Fez-me lembrar conversa do meu tio na luta com Amílcar Cabral. Meu tio estava entusiasmado a falar ao Cabral como se salvou do ataque dos fuzileiros navais na imediação de Cadique Yalá um dos vilarejos na margem do rio Cumbidjã no Sul da Guiné-Bissau. Após contar longa história para Cabral finalizou afirmando que se não fosse Tilbõnko - (amuleto) que um mouro lhe confeccionou e que amarrou no braço e outro na cintura, teria morrido naquele ataque.

Cabral por sua vez olhou para o meu tio e respondeu mais ou menos assim:

“CAMARADA, OS NOSSOS FILHOS IRÃO NOS CONSIDERAR HERÓIS PELA LUTA QUE ESTAMOS A FAZER PARA EXPULSAR COLONIALISTAS DA NOSSA TERRA, MAS AO MESMO TEMPO IRÃO FICAR PASMADOS DE SABER QUE NÓS ACREDITÁVAMOS EM COISAS ESTRANHAS QUANDO COMBATÍAMOS CONTA O INIMIGO QUE ERA MAIS FORTE EM RELAÇÃO A NÓS. A BALA DO NOSSO INIMIGO NÃO CONHECE OS AMULETOS CHAMADOS DE TILBÕNKOS CARREGADOS POR VOCÊ!”
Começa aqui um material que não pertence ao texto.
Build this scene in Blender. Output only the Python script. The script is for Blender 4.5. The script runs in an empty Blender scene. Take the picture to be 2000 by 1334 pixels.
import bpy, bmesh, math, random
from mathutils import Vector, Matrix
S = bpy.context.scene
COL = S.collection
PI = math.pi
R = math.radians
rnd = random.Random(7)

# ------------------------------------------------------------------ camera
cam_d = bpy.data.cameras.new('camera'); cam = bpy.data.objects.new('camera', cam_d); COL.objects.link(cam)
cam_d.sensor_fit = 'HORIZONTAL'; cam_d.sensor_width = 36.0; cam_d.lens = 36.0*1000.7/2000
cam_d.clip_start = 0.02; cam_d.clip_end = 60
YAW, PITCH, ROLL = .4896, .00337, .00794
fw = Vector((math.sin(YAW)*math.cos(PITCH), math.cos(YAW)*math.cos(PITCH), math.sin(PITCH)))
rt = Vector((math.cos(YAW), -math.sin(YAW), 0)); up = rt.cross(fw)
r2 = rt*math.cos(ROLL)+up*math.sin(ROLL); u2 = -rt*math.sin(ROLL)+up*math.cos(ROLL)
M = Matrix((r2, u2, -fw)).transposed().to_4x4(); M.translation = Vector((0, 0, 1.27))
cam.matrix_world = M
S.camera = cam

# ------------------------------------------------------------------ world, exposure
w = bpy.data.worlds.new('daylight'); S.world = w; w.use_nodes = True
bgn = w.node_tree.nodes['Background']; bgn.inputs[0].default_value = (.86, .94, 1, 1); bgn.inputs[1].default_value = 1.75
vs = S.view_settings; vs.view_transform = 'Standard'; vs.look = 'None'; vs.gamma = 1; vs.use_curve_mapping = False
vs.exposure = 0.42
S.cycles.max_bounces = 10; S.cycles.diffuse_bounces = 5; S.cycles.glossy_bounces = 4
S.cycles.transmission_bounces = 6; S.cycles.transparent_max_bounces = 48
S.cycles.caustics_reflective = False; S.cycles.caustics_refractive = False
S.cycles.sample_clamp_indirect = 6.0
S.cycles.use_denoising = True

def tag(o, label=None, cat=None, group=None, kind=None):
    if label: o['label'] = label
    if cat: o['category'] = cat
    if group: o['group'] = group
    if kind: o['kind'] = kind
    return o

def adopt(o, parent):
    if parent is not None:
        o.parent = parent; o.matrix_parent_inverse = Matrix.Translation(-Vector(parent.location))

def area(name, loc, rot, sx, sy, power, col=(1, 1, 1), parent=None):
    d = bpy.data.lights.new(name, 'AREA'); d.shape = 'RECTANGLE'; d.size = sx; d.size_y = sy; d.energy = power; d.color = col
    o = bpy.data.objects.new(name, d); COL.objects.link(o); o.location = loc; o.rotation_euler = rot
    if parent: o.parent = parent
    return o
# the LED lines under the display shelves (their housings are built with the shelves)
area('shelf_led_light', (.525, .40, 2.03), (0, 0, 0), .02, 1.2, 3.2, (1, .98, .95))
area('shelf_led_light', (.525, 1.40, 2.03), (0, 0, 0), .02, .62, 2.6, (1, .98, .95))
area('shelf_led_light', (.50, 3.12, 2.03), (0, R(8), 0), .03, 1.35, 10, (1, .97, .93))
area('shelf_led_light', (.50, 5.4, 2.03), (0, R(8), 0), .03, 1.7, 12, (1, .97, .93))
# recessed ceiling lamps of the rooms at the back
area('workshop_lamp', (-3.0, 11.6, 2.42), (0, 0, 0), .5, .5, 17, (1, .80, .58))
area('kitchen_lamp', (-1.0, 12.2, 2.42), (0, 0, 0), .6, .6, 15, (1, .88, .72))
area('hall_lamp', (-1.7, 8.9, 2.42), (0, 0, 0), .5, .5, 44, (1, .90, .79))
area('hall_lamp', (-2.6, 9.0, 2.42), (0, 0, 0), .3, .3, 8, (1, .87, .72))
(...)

- Palavras de Amílcar Lopes Cabral pelos lábios do tio de M’bana.

Como se vê; os intelectuais à altura de Cabral, pelo menos no campo de formação acadêmica, parece que eram raros. E com razão, uma vez que o sistema colonial não liberou escola a todos. Agora com muitos intelectuais hoje, depois de 40 anos de independência não podemos continuar a permitir que os nossos intelectuais continuem a ir a Gabu, Bafata, chão dos balantas, Manjacos (tchon di balantas, di mandjacos...) em busca de tilbõnko em prol de garantir seus cargos políticos. Esquecessem que cargos políticos são públicos e dados a eles pelo processo de eleição com prazos determinados.

Até onde o ensinamento que foi passado a mim e acreditei, não influencia e consequentemente pode ou não atrapalhar a minha atitude em relação à governabilidade em minhas mãos como um político?

Reflitamos sobre intelectuais que temos.